___ Source data
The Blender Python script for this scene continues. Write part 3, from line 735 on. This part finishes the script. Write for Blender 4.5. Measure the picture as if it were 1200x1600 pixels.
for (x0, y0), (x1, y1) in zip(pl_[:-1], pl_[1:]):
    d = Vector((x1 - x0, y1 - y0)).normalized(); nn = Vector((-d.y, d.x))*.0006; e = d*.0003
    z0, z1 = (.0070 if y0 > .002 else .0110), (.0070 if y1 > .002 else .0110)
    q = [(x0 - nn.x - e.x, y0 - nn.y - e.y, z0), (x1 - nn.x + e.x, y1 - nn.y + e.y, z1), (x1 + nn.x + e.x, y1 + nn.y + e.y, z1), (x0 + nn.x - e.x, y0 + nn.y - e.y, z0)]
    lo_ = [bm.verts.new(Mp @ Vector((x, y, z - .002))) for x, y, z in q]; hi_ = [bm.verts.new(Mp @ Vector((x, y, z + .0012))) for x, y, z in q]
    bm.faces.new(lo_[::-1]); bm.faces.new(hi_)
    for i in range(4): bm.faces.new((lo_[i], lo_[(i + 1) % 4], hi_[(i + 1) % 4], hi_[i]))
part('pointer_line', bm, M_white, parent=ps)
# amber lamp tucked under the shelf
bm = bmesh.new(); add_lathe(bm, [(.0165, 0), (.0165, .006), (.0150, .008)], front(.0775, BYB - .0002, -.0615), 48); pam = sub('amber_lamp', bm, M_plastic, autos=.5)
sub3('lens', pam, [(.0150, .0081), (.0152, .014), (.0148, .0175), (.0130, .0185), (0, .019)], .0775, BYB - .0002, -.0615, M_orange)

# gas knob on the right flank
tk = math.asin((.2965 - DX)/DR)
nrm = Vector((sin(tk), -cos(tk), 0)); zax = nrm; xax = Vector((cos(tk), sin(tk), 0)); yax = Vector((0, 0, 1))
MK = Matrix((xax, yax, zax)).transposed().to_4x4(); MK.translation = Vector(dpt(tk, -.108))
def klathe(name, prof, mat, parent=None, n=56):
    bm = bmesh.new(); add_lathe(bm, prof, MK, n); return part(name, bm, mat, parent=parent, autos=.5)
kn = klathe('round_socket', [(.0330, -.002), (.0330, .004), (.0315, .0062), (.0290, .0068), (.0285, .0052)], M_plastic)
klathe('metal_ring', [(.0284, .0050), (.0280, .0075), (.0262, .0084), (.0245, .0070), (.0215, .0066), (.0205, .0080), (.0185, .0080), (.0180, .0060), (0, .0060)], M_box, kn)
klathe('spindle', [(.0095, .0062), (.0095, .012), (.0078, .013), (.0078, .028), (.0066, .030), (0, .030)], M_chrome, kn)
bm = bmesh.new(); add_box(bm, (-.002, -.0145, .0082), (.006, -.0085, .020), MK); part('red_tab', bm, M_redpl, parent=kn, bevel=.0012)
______
Write out the data exactly as it stands.

The Blender Python script for this scene continues. Write part 3, from line 735 on. This part finishes the script. Write for Blender 4.5. Measure the picture as if it were 1200x1600 pixels.
for (x0, y0), (x1, y1) in zip(pl_[:-1], pl_[1:]):
    d = Vector((x1 - x0, y1 - y0)).normalized(); nn = Vector((-d.y, d.x))*.0006; e = d*.0003
    z0, z1 = (.0070 if y0 > .002 else .0110), (.0070 if y1 > .002 else .0110)
    q = [(x0 - nn.x - e.x, y0 - nn.y - e.y, z0), (x1 - nn.x + e.x, y1 - nn.y + e.y, z1), (x1 + nn.x + e.x, y1 + nn.y + e.y, z1), (x0 + nn.x - e.x, y0 + nn.y - e.y, z0)]
    lo_ = [bm.verts.new(Mp @ Vector((x, y, z - .002))) for x, y, z in q]; hi_ = [bm.verts.new(Mp @ Vector((x, y, z + .0012))) for x, y, z in q]
    bm.faces.new(lo_[::-1]); bm.faces.new(hi_)
    for i in range(4): bm.faces.new((lo_[i], lo_[(i + 1) % 4], hi_[(i + 1) % 4], hi_[i]))
part('pointer_line', bm, M_white, parent=ps)
# amber lamp tucked under the shelf
bm = bmesh.new(); add_lathe(bm, [(.0165, 0), (.0165, .006), (.0150, .008)], front(.0775, BYB - .0002, -.0615), 48); pam = sub('amber_lamp', bm, M_plastic, autos=.5)
sub3('lens', pam, [(.0150, .0081), (.0152, .014), (.0148, .0175), (.0130, .0185), (0, .019)], .0775, BYB - .0002, -.0615, M_orange)

# gas knob on the right flank
tk = math.asin((.2965 - DX)/DR)
nrm = Vector((sin(tk), -cos(tk), 0)); zax = nrm; xax = Vector((cos(tk), sin(tk), 0)); yax = Vector((0, 0, 1))
MK = Matrix((xax, yax, zax)).transposed().to_4x4(); MK.translation = Vector(dpt(tk, -.108))
def klathe(name, prof, mat, parent=None, n=56):
    bm = bmesh.new(); add_lathe(bm, prof, MK, n); return part(name, bm, mat, parent=parent, autos=.5)
kn = klathe('round_socket', [(.0330, -.002), (.0330, .004), (.0315, .0062), (.0290, .0068), (.0285, .0052)], M_plastic)
klathe('metal_ring', [(.0284, .0050), (.0280, .0075), (.0262, .0084), (.0245, .0070), (.0215, .0066), (.0205, .0080), (.0185, .0080), (.0180, .0060), (0, .0060)], M_box, kn)
klathe('spindle', [(.0095, .0062), (.0095, .012), (.0078, .013), (.0078, .028), (.0066, .030), (0, .030)], M_chrome, kn)
bm = bmesh.new(); add_box(bm, (-.002, -.0145, .0082), (.006, -.0085, .020), MK); part('red_tab', bm, M_redpl, parent=kn, bevel=.0012)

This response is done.